Brief: Show every line containing "empty" by copying it.

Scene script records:
** START **

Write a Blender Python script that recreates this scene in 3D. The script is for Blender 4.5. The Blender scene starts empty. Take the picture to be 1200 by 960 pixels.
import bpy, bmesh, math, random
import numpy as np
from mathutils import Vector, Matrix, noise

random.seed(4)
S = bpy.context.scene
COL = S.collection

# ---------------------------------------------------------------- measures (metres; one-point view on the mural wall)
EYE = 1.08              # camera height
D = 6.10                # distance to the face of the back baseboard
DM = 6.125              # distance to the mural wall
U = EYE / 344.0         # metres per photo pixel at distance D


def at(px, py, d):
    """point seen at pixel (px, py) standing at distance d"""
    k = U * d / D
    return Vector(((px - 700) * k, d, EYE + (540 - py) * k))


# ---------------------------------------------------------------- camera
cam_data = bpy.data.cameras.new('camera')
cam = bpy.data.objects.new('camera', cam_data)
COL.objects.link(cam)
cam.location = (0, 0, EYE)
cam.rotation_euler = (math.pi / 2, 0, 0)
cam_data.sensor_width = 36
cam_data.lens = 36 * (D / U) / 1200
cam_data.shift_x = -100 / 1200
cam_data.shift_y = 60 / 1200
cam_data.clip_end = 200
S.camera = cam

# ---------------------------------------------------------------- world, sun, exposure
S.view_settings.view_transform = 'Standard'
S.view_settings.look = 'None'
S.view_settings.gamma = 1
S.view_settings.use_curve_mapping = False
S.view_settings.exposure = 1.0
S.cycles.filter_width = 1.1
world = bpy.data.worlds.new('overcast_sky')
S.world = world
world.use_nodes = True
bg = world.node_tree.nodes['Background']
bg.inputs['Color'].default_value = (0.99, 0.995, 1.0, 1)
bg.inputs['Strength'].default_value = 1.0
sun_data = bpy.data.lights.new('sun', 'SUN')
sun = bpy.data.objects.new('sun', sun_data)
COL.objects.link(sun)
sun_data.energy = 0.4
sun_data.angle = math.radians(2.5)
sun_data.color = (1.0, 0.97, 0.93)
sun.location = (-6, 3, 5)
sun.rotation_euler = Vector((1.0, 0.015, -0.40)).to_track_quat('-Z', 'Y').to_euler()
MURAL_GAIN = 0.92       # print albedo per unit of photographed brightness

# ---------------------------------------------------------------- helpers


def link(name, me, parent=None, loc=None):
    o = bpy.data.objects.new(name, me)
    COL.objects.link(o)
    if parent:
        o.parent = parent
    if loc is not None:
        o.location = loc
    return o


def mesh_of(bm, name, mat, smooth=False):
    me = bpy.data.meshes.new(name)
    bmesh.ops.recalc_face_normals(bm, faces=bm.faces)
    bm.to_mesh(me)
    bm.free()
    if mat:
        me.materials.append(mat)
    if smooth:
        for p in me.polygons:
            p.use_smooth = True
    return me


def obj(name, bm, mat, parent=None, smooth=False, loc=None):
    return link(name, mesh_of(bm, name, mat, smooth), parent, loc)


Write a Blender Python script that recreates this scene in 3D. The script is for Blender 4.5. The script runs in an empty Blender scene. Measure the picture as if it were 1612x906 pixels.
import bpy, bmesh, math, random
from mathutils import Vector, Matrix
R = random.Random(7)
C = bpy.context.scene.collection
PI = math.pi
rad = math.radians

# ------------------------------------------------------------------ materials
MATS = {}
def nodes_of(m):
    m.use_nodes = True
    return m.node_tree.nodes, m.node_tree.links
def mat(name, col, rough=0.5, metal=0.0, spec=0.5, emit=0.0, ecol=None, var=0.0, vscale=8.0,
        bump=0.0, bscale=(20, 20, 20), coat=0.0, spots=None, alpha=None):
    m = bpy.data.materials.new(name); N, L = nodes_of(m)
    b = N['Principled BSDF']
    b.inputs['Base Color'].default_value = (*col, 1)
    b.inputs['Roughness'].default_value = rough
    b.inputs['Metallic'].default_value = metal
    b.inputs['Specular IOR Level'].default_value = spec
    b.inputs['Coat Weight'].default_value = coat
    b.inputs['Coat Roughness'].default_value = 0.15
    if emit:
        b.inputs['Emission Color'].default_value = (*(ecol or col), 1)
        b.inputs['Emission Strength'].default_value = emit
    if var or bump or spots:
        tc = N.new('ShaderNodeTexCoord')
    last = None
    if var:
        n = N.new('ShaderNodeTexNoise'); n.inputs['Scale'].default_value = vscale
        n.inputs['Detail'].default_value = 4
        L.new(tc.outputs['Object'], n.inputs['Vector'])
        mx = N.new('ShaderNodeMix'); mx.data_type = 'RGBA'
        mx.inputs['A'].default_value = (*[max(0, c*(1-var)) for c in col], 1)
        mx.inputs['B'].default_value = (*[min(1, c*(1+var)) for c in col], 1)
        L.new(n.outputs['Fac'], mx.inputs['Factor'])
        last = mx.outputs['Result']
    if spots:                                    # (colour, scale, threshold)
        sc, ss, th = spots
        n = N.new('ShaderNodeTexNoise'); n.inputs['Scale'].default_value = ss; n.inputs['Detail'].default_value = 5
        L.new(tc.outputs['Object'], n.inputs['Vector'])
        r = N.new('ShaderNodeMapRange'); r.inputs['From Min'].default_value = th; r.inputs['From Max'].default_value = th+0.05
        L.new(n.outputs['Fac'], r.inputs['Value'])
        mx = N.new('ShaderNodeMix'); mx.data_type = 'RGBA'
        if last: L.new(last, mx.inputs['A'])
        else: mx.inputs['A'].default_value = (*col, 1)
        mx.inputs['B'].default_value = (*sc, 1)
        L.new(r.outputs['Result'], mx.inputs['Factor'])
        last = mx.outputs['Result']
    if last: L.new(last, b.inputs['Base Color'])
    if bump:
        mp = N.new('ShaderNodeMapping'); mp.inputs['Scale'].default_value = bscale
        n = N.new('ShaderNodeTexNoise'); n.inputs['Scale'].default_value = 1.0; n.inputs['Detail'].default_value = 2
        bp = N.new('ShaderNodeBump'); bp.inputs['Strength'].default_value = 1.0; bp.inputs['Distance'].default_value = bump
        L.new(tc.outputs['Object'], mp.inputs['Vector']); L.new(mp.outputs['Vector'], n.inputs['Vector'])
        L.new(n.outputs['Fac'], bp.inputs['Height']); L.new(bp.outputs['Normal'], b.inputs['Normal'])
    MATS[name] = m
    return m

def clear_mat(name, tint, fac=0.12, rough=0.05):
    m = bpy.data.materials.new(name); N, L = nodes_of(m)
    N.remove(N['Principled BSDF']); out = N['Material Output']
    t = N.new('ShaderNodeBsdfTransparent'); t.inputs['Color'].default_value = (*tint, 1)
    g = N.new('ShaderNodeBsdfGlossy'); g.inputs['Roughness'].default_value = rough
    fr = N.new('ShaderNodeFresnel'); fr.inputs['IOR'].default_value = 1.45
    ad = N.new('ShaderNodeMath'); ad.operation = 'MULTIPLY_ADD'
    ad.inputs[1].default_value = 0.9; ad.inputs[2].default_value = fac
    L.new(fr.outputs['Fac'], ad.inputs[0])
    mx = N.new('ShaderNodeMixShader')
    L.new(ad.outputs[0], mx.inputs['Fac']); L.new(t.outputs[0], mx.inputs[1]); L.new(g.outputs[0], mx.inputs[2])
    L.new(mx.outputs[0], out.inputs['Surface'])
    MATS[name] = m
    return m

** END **

Full answer:
Write a Blender Python script that recreates this scene in 3D. The script is for Blender 4.5. The Blender scene starts empty. Take the picture to be 1200 by 960 pixels.
Write a Blender Python script that recreates this scene in 3D. The script is for Blender 4.5. The script runs in an empty Blender scene. Measure the picture as if it were 1612x906 pixels.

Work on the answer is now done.